Opinion
No. 90358
August 20, 1998
Application for Review of the Decision of the District Court of Appeal — Certified Direct Conflict of Decisions Second District — (Lee County) No. 96-04736
Robert A. Butterworth, Attorney General, Robert J. Krauss, Senior Assistant Attorney General, Chief of Criminal Law, and Ronald Napolitano, Assistant Attorney General, Tampa, Florida, for Petitioner
Gary Swyck, pro se, Immokalee, Florida, for Respondent
We have for review the decision in Swyck v. State, 693 So.2d 618 (Fla. 2d DCA 1997), which the district court certified to be in conflict with the opinions in Berry v.
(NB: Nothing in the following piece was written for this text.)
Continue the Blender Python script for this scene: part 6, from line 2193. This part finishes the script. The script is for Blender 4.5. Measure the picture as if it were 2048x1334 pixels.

State, 684 So.2d 239 (Fla. 1st DCA 1996), Sullivan v. State, 674 So.2d 214 (Fla. 4th DCA 1996), and Chaney v. State, 678 So.2d 880 (Fla. 5th DCA 1996). We have jurisdiction. Art. V, § 3(b)(4), Fla. Const.
Swyck moved to correct his sentence pursuant to Florida Rule of Criminal Procedure 3.800. Specifically, Swyck claimed that he was not properly credited with time spent in jail prior to the imposition of his sentence. The trial court denied the motion on the grounds it was not cognizable under rule 3.800. On appeal the Second District Court of Appeal held that Swyck must be given credit for twelve days he served in the county jail between the time of his arrest and the time he was sentenced. Swyck, 694 So.2d at 619 . In doing so, the court certified conflict with Berry, Sullivan, and Chaney, which hold that a motion to correct an illegal sentence due to the denial of jail credit cannot be made under rule 3.800 unless the error would result in the defendant serving in excess of the statutory maximum allowed by law.
This Court recently addressed this issue in Mancino v. State, 23 Fla. L. Weekly S 301 (Fla. June 11, 1998), wherein we approved a Second District decision similar to Swyck.
Accordingly, we approve the decision below.
It is so ordered.
HARDING, C.J., and OVERTON, SHAW, KOGAN, WELLS and ANSTEAD, JJ., concur.